Вдруг растворилась дверь. В камеру из коридора втолкнули какого-то человека. За ним в камеру полетели матрац, подушка, простыня. На пол с грохотом были брошены деревянные козлы и топчан. Дверь тотчас затворилась, защелкал замок, а вновь прибывший, не обратив на нас никакого внимания, стал барабанить кулаками в дверь. При этом он кричал — «Прокурора! Требую прокурора!»

Шедший со мной в первой паре юрист Михаил Николаевич Лупанов шепнул мне:

— Передай всем — провокатор.

Я обернулся и шепнул это слово следовавшей за мной паре.
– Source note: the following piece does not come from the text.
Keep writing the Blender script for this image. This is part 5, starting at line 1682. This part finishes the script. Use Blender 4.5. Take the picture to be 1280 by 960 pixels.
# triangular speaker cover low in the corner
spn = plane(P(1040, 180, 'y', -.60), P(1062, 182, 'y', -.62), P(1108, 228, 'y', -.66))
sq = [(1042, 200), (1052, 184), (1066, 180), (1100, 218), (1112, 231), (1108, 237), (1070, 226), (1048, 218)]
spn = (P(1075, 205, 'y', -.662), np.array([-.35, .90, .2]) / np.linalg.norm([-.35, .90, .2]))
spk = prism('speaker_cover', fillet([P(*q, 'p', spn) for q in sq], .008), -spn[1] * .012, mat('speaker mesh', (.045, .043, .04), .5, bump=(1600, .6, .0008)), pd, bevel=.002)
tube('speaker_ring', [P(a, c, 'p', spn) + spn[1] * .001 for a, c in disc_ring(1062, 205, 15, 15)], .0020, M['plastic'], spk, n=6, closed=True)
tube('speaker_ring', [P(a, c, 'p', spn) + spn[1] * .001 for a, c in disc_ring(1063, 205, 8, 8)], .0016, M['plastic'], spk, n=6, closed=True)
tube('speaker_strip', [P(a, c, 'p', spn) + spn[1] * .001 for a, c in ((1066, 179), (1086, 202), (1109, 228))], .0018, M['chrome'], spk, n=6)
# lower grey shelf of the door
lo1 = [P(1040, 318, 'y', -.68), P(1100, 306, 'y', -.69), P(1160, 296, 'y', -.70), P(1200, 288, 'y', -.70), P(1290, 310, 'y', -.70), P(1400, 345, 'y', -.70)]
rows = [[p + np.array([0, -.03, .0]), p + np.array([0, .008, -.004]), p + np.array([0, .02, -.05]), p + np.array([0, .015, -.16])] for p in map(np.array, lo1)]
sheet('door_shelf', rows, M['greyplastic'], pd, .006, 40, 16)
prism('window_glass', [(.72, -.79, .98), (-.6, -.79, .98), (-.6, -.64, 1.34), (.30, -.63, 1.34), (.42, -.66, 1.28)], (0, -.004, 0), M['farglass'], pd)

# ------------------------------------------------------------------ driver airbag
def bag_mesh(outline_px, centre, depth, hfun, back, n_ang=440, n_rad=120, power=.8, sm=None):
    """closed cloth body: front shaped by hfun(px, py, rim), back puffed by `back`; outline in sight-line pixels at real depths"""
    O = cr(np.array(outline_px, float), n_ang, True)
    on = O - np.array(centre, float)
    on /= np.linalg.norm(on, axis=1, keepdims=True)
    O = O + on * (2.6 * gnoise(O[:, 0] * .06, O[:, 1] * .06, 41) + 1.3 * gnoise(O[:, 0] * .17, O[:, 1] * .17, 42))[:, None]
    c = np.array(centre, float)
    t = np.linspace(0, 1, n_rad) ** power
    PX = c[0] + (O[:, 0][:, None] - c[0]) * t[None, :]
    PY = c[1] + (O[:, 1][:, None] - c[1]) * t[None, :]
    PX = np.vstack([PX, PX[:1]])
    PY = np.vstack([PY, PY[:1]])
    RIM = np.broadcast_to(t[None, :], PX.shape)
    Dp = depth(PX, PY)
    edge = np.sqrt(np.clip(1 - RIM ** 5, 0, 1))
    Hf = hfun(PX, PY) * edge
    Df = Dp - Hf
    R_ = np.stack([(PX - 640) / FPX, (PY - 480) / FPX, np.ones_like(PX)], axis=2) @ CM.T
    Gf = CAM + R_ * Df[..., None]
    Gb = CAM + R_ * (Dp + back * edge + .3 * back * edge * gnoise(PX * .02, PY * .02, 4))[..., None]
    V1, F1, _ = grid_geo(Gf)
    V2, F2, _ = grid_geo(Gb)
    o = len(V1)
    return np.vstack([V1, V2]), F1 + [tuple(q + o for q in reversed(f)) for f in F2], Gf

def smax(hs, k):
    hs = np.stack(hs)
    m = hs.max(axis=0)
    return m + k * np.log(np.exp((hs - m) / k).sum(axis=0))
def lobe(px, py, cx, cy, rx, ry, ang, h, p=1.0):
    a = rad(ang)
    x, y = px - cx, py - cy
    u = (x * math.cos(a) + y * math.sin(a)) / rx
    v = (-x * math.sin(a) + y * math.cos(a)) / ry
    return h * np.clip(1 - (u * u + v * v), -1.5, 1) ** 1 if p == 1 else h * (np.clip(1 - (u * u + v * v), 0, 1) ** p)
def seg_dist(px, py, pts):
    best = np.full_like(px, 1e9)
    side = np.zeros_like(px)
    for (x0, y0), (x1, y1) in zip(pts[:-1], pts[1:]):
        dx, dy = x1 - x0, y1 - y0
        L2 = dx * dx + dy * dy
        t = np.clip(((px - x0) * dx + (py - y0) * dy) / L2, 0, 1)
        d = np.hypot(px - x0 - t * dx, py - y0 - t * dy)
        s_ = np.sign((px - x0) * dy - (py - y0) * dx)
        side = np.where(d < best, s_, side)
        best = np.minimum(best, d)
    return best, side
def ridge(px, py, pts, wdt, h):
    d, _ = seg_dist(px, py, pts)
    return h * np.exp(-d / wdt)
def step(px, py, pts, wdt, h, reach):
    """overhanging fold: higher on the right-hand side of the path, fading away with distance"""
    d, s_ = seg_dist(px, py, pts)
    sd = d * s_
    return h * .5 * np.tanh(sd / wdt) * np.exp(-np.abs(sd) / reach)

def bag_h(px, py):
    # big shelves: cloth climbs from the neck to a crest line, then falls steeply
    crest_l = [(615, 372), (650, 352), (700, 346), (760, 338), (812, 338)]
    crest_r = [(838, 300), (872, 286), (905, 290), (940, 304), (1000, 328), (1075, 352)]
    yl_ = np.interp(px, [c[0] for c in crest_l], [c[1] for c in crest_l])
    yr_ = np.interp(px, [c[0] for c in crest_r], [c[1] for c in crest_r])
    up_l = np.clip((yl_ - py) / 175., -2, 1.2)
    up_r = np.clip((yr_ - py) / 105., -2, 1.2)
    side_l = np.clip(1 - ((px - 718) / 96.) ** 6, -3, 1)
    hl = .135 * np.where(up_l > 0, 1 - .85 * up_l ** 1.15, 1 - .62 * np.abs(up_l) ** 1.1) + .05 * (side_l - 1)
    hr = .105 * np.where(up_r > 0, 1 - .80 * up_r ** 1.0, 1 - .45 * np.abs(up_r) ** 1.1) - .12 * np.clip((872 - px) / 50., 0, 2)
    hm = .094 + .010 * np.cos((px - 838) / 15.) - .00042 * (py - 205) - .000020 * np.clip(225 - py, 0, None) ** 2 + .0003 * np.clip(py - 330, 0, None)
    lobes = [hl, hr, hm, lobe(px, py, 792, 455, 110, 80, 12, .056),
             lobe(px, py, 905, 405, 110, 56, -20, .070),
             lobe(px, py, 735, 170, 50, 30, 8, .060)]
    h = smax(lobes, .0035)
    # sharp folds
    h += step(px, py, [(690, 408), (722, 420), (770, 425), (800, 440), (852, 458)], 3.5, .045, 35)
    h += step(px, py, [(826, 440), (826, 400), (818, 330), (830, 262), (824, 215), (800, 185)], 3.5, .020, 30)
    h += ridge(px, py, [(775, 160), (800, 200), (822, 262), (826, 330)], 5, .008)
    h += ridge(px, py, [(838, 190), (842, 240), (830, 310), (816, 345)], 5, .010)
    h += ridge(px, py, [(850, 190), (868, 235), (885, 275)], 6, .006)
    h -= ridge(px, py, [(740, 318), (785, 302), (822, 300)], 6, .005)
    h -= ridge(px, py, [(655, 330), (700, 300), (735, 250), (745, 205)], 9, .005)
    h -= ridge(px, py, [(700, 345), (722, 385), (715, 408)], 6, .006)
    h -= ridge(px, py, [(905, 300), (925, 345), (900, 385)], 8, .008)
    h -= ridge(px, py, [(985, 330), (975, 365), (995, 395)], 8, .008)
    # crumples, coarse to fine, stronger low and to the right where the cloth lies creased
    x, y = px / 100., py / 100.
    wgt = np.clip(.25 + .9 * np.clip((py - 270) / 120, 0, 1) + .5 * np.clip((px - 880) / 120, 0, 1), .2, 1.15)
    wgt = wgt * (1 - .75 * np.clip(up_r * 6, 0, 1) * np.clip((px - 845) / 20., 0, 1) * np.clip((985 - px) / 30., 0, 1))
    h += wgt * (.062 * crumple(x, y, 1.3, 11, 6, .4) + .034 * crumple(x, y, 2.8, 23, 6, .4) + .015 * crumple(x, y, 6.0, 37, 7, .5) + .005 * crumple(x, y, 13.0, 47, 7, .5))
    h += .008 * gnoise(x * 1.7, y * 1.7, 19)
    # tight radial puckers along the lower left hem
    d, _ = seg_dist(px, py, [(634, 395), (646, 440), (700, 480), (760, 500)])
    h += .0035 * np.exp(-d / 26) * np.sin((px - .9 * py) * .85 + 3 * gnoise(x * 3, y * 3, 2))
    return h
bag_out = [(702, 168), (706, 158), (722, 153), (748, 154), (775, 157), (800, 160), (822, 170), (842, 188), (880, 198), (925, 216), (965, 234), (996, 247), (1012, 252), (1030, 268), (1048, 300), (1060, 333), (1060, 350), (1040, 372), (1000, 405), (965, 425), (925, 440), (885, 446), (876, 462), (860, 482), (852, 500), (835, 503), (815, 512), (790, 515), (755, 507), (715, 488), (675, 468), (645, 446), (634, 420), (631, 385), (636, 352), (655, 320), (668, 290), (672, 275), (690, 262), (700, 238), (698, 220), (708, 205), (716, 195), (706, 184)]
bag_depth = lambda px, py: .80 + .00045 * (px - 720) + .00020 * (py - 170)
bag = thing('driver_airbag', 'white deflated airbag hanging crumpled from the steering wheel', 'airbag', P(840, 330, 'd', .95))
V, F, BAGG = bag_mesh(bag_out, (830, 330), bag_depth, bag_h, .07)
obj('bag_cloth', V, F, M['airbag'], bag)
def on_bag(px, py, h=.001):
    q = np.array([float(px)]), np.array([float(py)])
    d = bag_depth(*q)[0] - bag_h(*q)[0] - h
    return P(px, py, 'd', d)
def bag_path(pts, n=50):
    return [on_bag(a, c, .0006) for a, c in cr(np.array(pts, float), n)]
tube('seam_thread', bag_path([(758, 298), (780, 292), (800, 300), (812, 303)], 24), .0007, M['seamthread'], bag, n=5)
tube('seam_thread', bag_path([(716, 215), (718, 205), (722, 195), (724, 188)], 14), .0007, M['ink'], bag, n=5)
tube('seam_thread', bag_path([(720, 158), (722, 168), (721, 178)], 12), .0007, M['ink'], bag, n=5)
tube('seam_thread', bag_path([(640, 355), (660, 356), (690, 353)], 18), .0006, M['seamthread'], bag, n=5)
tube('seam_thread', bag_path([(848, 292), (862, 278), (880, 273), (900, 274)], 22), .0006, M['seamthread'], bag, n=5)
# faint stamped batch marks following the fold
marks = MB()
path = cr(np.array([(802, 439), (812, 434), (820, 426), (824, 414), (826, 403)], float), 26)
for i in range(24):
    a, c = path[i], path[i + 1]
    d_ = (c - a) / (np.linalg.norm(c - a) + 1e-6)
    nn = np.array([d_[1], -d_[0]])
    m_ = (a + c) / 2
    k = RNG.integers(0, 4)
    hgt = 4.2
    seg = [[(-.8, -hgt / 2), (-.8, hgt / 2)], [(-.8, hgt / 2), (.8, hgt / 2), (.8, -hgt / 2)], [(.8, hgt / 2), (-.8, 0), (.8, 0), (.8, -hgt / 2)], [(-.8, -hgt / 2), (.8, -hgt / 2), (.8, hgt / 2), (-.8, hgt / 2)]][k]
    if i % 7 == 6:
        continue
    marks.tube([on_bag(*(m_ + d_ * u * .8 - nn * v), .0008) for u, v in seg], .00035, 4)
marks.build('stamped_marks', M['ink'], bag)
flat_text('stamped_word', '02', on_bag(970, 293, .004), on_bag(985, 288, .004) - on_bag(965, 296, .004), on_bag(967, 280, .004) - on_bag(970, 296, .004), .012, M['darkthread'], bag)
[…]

Все наши повторяли его и понимающе кивали головами.

— Не вступать с ним ни в какие политические разговоры, — снова передал Лупанов. И все снова закивали головами.

Через некоторое время все успокоилось. Вновь прибывший устроил свою постель на свободном пространстве у стены. Кто-то из нас при этом сдвигал поплотнее топчаны. Новенький что-то говорил. Рассказывал, что его перевели сюда из Крестов. Называл свое имя и фамилию. Но ему не только не отвечали, его даже и слушать не хотелось. В каждом из нас жила уверенность — все, что он о себе говорит — вранье, легенда. Чего еще, кроме лжи, ждать от провокатора. Да еще так топорно внедренного в нашу камеру.

Наутро, в то время как мы все занимались уборкой камеры, новичок присел на корточки на скамейку и стал листать взятый со стола томик Ленина в красной обложке.

— Ленин-то вот что говорил, — произносил он гнусавым голосом («Какой же еще голос может быть у провокатора», — подумал я) и зачитывал какой-то случайно попавшийся ему на глаза текст. — А у нас, что делается?! Все наоборот.

Никто из нас не реагировал на эти его высказывания. Одни молча делали свое дело — подметали, прибирали на столе, заправляли койки, другие разговаривали между собой. На «провокатора» старались даже не глядеть.